The impressive thing about Culture Clash is how quickly its members skip from one culture to another. First Montoya plays an Asian car thief talking about his girlfriend "Miso" and the three pagers on his low-slung belt ("Third pager goin' off, blowin' up like a muthafucker"). Then Siguenza and Salinas play a pair of lesbians from San Diego, in a sketch that starts with three evocative words: "Warm soy milk." Then Montoya plays an ex-Marine who lives in Tijuana because rents in San Diego are too high. "Forget about color for just a minute," he says. "I'm tryin' to forget right now, that's why I'm drinkin' so much." He wears a cowboy hat, swills Budweiser, and listens to Dylan. Culture Clash keeps itself vital by spinning vivid characters from recorded interviews; and like every excursion in documentary theater, from The Vagina Monologues to The Laramie Project, the closer Culture Clash in AmeriCCa sticks to the interviews, the better.

A skit about three stoned white surfers in San Diego is not well played -- dumb surfers are easy targets, and the group exaggerates their mannerisms embarrassingly -- and a long, stoned conversation between two aging hippie women in Berkeley is crowd-pleasing but trite. The problem with politics in theater, or in any art, is not that art is too rarefied or pure for politics; the problem is that politics can so easily become a glib sort of self-consciousness, a way of saying, "I think these people are lame. I'm not like them at all" (the surfers) or, "Check it out! I'm on your side" (the hippie women). When Culture Clash wanders too far from its interview material, it falls back on political cliché, and the skits get boring.

The best skit of the evening may be Montoya's turn as Charlie Cinnamon, a New York Jew transplanted to Miami, who wears a loud shirt and thick glasses. Charlie's a Miami Beach theater publicist with an opinion on every aspect of life in Florida and the wider United States. The skit shows Salinas and Siguenza recording him with a movie camera. He explains that his last name is an Ellis Island mutation -- his uncle came out "Timmerman" -- and although he bitterly remembers "Gentiles Only" signs in Miami Beach, he harbors his own share of prejudice against Cubans. ("Uptight," he calls them. "Very tightly wound.") The skit does more than simply criticize an old-fashioned Miami Jew; it gives us a rounded, vivid character, stirred up by his own pungent opinions. "Do I like L.A.?" Cinnamon roars. "Is this on?" He peers into the camera. "FUCK L.A.! Bunch'a Froot Loops out there! Only place I hate worse than L.A.? [pause] Berkeley!" It turns out that the members of Culture Clash do their best work by carefully inhabiting the rhythms and mannerisms of people not like them -- that is, by transcending ethnicity.

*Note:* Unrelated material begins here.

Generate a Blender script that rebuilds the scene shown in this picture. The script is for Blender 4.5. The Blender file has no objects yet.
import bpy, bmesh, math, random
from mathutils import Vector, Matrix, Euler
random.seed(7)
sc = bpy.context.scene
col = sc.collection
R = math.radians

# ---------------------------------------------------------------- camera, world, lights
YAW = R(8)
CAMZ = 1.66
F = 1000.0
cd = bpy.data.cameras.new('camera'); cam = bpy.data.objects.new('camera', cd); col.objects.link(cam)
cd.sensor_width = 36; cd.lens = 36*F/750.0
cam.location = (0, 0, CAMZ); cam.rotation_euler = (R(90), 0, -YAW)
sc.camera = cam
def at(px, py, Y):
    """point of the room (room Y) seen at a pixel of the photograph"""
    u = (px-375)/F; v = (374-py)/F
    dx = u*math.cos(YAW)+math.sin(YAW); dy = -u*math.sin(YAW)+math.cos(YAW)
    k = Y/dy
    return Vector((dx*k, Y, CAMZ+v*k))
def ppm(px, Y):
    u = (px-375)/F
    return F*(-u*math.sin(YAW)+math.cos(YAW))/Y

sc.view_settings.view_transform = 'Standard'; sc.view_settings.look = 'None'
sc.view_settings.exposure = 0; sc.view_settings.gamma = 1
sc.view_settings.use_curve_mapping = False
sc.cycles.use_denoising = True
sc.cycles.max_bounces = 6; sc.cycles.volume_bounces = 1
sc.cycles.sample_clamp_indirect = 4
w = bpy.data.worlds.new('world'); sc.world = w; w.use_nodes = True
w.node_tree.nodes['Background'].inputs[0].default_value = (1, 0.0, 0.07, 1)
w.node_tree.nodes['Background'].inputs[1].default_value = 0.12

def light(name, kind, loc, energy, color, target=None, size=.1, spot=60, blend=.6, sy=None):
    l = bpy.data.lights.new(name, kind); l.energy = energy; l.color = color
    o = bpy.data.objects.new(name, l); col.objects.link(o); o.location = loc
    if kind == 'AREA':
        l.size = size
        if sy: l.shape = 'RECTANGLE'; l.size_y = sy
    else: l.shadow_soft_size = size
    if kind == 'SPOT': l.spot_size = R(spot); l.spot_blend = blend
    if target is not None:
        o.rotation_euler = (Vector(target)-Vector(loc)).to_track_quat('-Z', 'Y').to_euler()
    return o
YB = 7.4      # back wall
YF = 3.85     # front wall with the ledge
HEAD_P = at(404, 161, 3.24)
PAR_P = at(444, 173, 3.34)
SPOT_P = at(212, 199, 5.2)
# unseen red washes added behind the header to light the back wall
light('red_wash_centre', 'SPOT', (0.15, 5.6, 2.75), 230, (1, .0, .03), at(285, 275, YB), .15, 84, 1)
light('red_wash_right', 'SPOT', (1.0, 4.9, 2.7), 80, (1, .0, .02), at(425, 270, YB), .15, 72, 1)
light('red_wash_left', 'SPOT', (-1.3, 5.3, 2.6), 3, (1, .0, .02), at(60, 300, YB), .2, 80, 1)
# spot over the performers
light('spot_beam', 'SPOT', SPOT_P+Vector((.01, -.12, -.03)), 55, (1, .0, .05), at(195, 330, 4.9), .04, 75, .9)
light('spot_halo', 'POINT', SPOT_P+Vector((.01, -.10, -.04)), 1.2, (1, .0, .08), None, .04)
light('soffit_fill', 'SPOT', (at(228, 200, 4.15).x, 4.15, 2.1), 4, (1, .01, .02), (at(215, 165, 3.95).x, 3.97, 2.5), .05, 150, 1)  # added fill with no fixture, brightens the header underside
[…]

Culture Clash in AmeriCCa is a jumble of old and new material that reflects on current life in the U.S. Most of it seems to have been written before Sept. 11, but a few touches bring things up to date, like an Osama bin Laden T-shirt and a massive, ghostly American flag in tones of brown (designed by Alexander Nichols), which lets the audience meditate on the meaning of patriotism. Montoya, Salinas, and Siguenza would like to be the Marx Brothers of the Latino left, and in their best routines they can remind an audience of that old American vitality, which comes from sloughing off shyness over what can and can't be said.